>> START Provided material
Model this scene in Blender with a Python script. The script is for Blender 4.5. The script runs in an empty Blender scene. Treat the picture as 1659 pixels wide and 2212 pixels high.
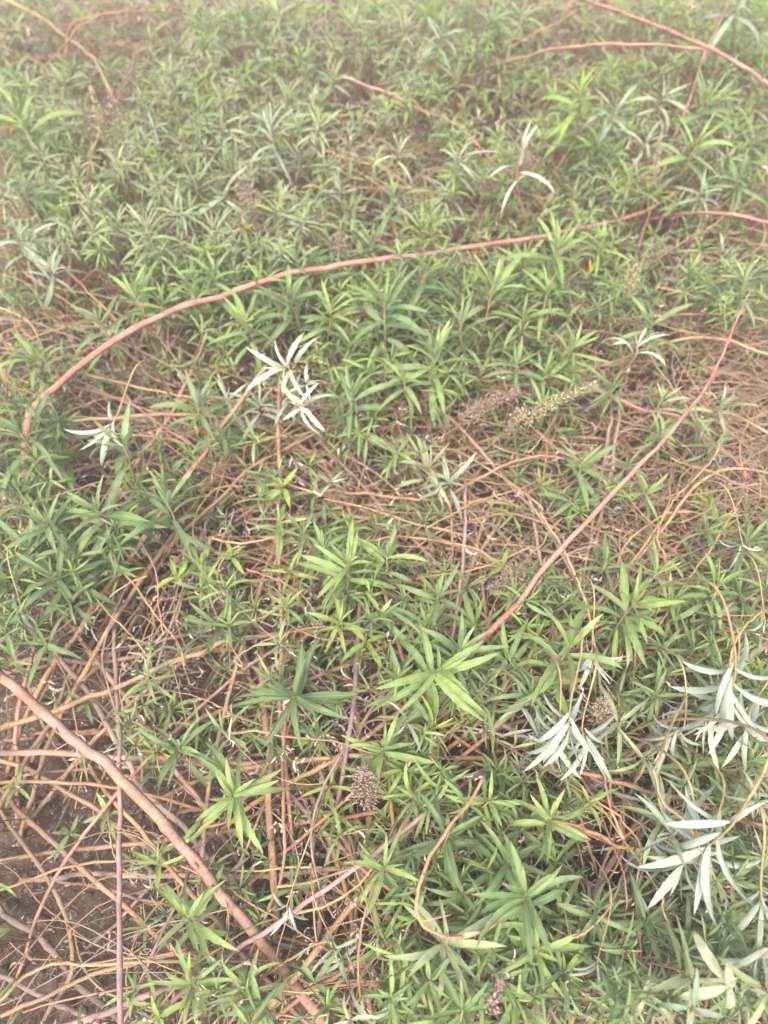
import bpy, math, random
import numpy as np
from mathutils import Vector, Matrix, Quaternion, noise

random.seed(11)
R = math.radians
S = bpy.context.scene
COL = S.collection

# ------------------------------------------------------------------ camera
CAM_Z, PITCH, HALF = 1.95, 57.0, 33.0
cam = bpy.data.cameras.new('camera')
camo = bpy.data.objects.new('camera', cam)
COL.objects.link(camo)
camo.location = (0, 0, CAM_Z)
camo.rotation_euler = (R(90 - PITCH), 0, 0)
cam.sensor_fit = 'VERTICAL'
cam.sensor_height = 24
cam.lens = 12 / math.tan(R(HALF))
cam.clip_start, cam.clip_end = 0.02, 400
cam.dof.use_dof = True
cam.dof.focus_distance = 1.5
cam.dof.aperture_fstop = 1.4
S.camera = camo

# ------------------------------------------------------------------ world, sun, exposure
SUN_EL, SUN_AZ = 62.0, 200.0
w = bpy.data.worlds.new('World'); S.world = w; w.use_nodes = True
nt = w.node_tree; nt.nodes.clear()
sky = nt.nodes.new('ShaderNodeTexSky'); sky.sky_type = 'NISHITA'; sky.sun_disc = False
sky.sun_elevation = R(SUN_EL); sky.sun_rotation = R(SUN_AZ)
sky.air_density = 1.0; sky.dust_density = 6.0; sky.ozone_density = 1.0
bg = nt.nodes.new('ShaderNodeBackground'); bg.inputs['Strength'].default_value = 0.13
wo = nt.nodes.new('ShaderNodeOutputWorld')
nt.links.new(sky.outputs[0], bg.inputs[0]); nt.links.new(bg.outputs[0], wo.inputs[0])
sl = bpy.data.lights.new('sun', 'SUN'); sl.energy = 1.5; sl.angle = R(18); sl.color = (1.0, 0.93, 0.84)
so = bpy.data.objects.new('sun', sl); COL.objects.link(so)
az = R(SUN_AZ); el = R(SUN_EL)
sd = Vector((math.sin(az) * math.cos(el), math.cos(az) * math.cos(el), math.sin(el)))
so.rotation_euler = sd.to_track_quat('Z', 'Y').to_euler(); so.location = (0, 0, 8)
S.view_settings.view_transform = 'Standard'; S.view_settings.look = 'None'
S.view_settings.gamma = 1; S.view_settings.use_curve_mapping = False
S.view_settings.exposure = 1.92
S.render.engine = 'CYCLES'
S.cycles.max_bounces = 8; S.cycles.diffuse_bounces = 4; S.cycles.transmission_bounces = 4; S.cycles.glossy_bounces = 2
S.cycles.use_denoising = True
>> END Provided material
*Directions for this task:*
Return the full material word for word. Do not include the pictures.

*Solution to the problem:*
Model this scene in Blender with a Python script. The script is for Blender 4.5. The script runs in an empty Blender scene. Treat the picture as 1659 pixels wide and 2212 pixels high.
import bpy, math, random
import numpy as np
from mathutils import Vector, Matrix, Quaternion, noise

random.seed(11)
R = math.radians
S = bpy.context.scene
COL = S.collection

# ------------------------------------------------------------------ camera
CAM_Z, PITCH, HALF = 1.95, 57.0, 33.0
cam = bpy.data.cameras.new('camera')
camo = bpy.data.objects.new('camera', cam)
COL.objects.link(camo)
camo.location = (0, 0, CAM_Z)
camo.rotation_euler = (R(90 - PITCH), 0, 0)
cam.sensor_fit = 'VERTICAL'
cam.sensor_height = 24
cam.lens = 12 / math.tan(R(HALF))
cam.clip_start, cam.clip_end = 0.02, 400
cam.dof.use_dof = True
cam.dof.focus_distance = 1.5
cam.dof.aperture_fstop = 1.4
S.camera = camo

# ------------------------------------------------------------------ world, sun, exposure
SUN_EL, SUN_AZ = 62.0, 200.0
w = bpy.data.worlds.new('World'); S.world = w; w.use_nodes = True
nt = w.node_tree; nt.nodes.clear()
sky = nt.nodes.new('ShaderNodeTexSky'); sky.sky_type = 'NISHITA'; sky.sun_disc = False
sky.sun_elevation = R(SUN_EL); sky.sun_rotation = R(SUN_AZ)
sky.air_density = 1.0; sky.dust_density = 6.0; sky.ozone_density = 1.0
bg = nt.nodes.new('ShaderNodeBackground'); bg.inputs['Strength'].default_value = 0.13
wo = nt.nodes.new('ShaderNodeOutputWorld')
nt.links.new(sky.outputs[0], bg.inputs[0]); nt.links.new(bg.outputs[0], wo.inputs[0])
sl = bpy.data.lights.new('sun', 'SUN'); sl.energy = 1.5; sl.angle = R(18); sl.color = (1.0, 0.93, 0.84)
so = bpy.data.objects.new('sun', sl); COL.objects.link(so)
az = R(SUN_AZ); el = R(SUN_EL)
sd = Vector((math.sin(az) * math.cos(el), math.cos(az) * math.cos(el), math.sin(el)))
so.rotation_euler = sd.to_track_quat('Z', 'Y').to_euler(); so.location = (0, 0, 8)
S.view_settings.view_transform = 'Standard'; S.view_settings.look = 'None'
S.view_settings.gamma = 1; S.view_settings.use_curve_mapping = False
S.view_settings.exposure = 1.92
S.render.engine = 'CYCLES'
S.cycles.max_bounces = 8; S.cycles.diffuse_bounces = 4; S.cycles.transmission_bounces = 4; S.cycles.glossy_bounces = 2
S.cycles.use_denoising = True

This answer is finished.